OCBC Bank suffered from margin pressure
Pressure was evident in Singapore, Indonesia, and China.
According to Barclays, while OCBC's life insurance and wealth management business was strong in 4Q, the banking business suffered from margin pressure and lower market-related fee income.
Here's more from Barclays:
Margins and loan growth could remain under pressure in FY13. We maintain our Equal Weight rating and lower our price target to S$9.3 (from S$9.5) based on our unchanged blended valuation methodology.
Weak underlying banking trends: OCBC reported FY12/4Q12 net profit of S$3.99bn/S$663m, 1%/5% above our estimates due to 1) better investment return on Great Eastern Holdings (GEH is OCBC's 85% life insurance subsidiary) Non-Par Fund and 2) lower-than-expected credit costs.
Core banking revenue was weak, down 3% q/q as net interest income declined while fee income was flat. Margin contracted by 5bp q/q to 1.70% (same magnitude as DBS's 5bp q/q decline), pressure was evident in Singapore (downward loan repricing), Indonesia (fierce deposit competition and low return on government bonds) and China (interest rate cuts).
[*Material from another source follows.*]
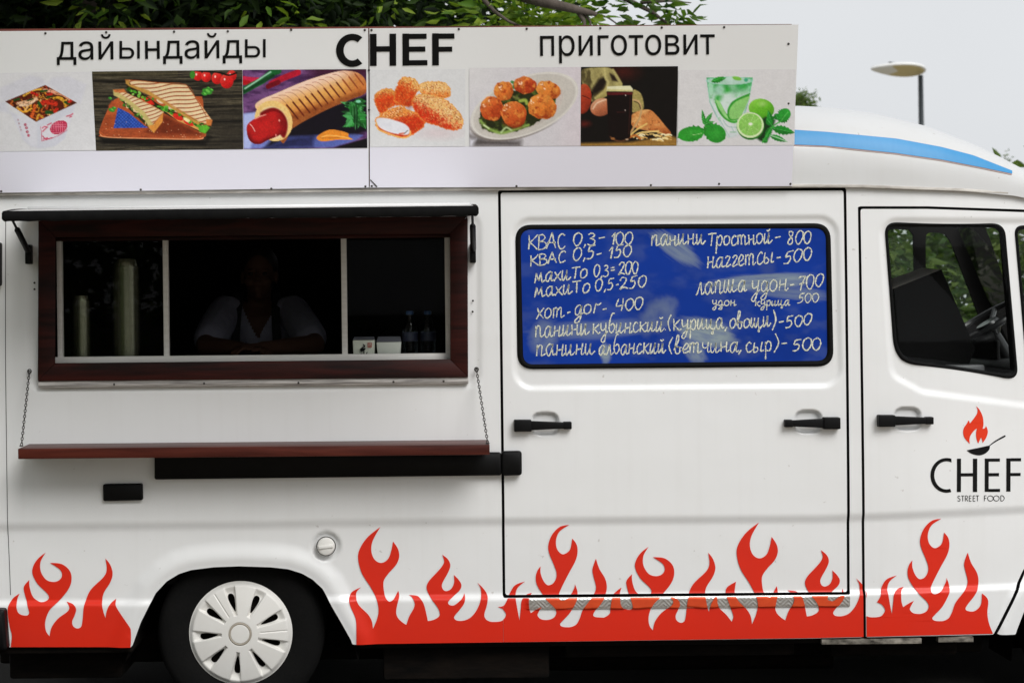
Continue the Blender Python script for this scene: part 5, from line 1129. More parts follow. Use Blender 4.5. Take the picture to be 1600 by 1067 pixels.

Lower investment banking and brokerage revenue offset growth in wealth management and loan-related fees.
Persistent margin pressure: In FY13, management guides for margins to remain under pressure and loans to grow at a "high single digit" rate with growth skewed towards 2H12 (in the hope of a US recovery).
Management sees "low-teens" mortgage growth, which is still relatively strong (vs. 18% in 2012) as loans are drawn down when property projects complete. Management cites China-related lending as a key growth opportunity, but we see downside risk if monetary conditions remain loose in China (total social financing at record high in January 2013) leading to lower cross-border loan demand overseas.
We cut our FY13-14E profit forecasts by 2-3% reflecting a lower margin assumption.
Cut in dividend payout: OCBC unexpectedly lowered its dividend payout ratio from 45% to 40% of core profits (excluding the one-off disposal gains) in preparation for any "complementary opportunities" in its key focus markets - Indonesia and Greater China.
A final dividend of 17c/share (full year 33c/share) was declared, much lower than our 52c full year forecast. Accordingly, we lower our dividend payout forecast to 44% for FY13 and 40% for FY14-15 (from 45% previously).